Comparatively, it looks like Apple has marketshare in the EU is somewhere between 25 and 40% of the mobile phone market, depending on your source.
> "They control 100% of the Windows market". Perhaps it was?
Kind of. The argument was that since they controlled 100% of Windows, and "coerced" people into using IE (and "coerced" is a kind way of putting it), and Windows was 90% of the desktop market, that shit was bad for everyone.
40% of the mobile market is significant, when you consider that the other 60% isn't held by a single company.
Apple is 100% a monopoly. They have a monopoly over software which can run on iOS. You either pay 30% of all revenue, or you lose out on half the North American market. Please explain how that is not a monopoly.
Yes. But this is trivializing the definition of monopoly I just warned against.
What can't be construed with this logic?
Verizon holds a monopoly on the devices they allow on the Verizon network. Wal-Mart holds a monopoly on the products they allow on their retail floor space. Xbox holds a monopoly on their game compatibility. McDonalds holds a monopoly on selling burgers inside McDonalds. You can define these trivial "micromonopolies" on literally everything you want. Which is why courts have never punished any company for this nonsense line of reasoning, especially when it's on a company that holds no actual "macromonopoly", and monopolies by virtue of existing aren't illegal anyways.
Phones are the way of interacting with much of the world, unlike xbox or McDonalds. People consume their news using them, pay their bills, make photos of their kids, communicate with their family. It's a completely different realm.
There are two oligopolies on the market - Google (via google play) and Apple (via apple store), both are affected by the law.
Sure, and by existing laws and court rulings they haven't done anything wrong except be a preferred choice by many consumers. This is not comparable in any way to antitrust transgressions that got Microsoft in trouble, nor do they have the market share to manipulate that's comparable to what Windows or Google have had.
FWIW, I also want a more open iOS platform, but I don't think you can demonstrate that they run afoul of any existing antitrust laws or prior precedents either and trying to redefine what a monopoly means, exclusively to to the iPhone, is never going to work.
But after I bought a Honda or Ford I can do with it what I want and install whatever aftermarket stuff I want.
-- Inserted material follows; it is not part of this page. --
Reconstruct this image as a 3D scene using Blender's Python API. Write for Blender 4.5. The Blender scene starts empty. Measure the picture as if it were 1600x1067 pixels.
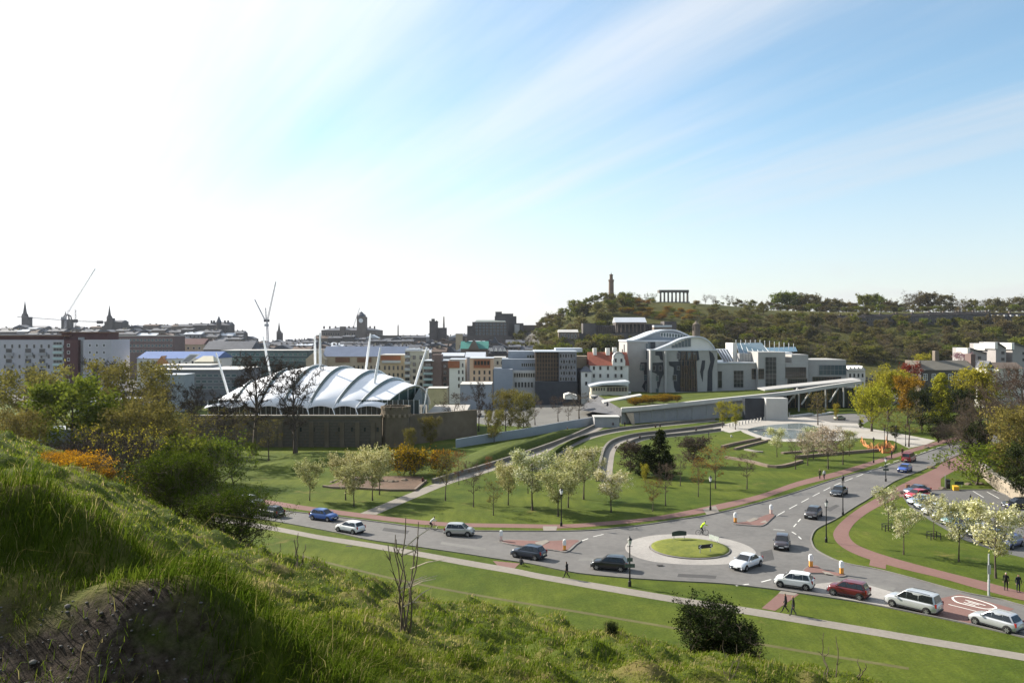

Ford makes no pretence to have an exhaustive whitelist what I can do with my car, whereas Apple does.
(In recent years some of the electronics might be locked down, or I wouldn't be surprised if they are, but this is also criticized and the reason things like right-to-repair laws have been proposed and in some cases enacted.)
I mean didn't we already rule that as true? That's why there are so many laws forcing the manufacturers to produce and sell parts for N year, allow third party repairs shops, etc.
Like of all things to pick cars are literally a place this has played out where Apple would be in the wrong.
the monopoly car companies have on their cars is one of the ways they fleece consumers. It's why they have pricing power on repairs, can charge whatever they want for their self driving solutions etc. There's a reason why almost all of them are trying to turn their cars from mechanical vehicles into glorified software/service platforms, it's a way to lock people in.
In a world where hardware and software is open and interoperable and you can say, buy a self driving solution from any vendor (which is essentially what comma does in a hacky way), consumers benefit. Same is true for phones or laptops.
Fine then apply rules equally, I want to be able to use Nissan parts in my BMW and play Xbox and Steam games on my PlayStation…
There are advantages to having a walled garden and I would want to have some assurance that I would be able to block side loading and that it would never be applied without it being clearly and constantly visible to the user. I also want to be sure that no 3rd party can compel me to install their own App Store to get their app which is a quite possible and likely scenario due to the DMA.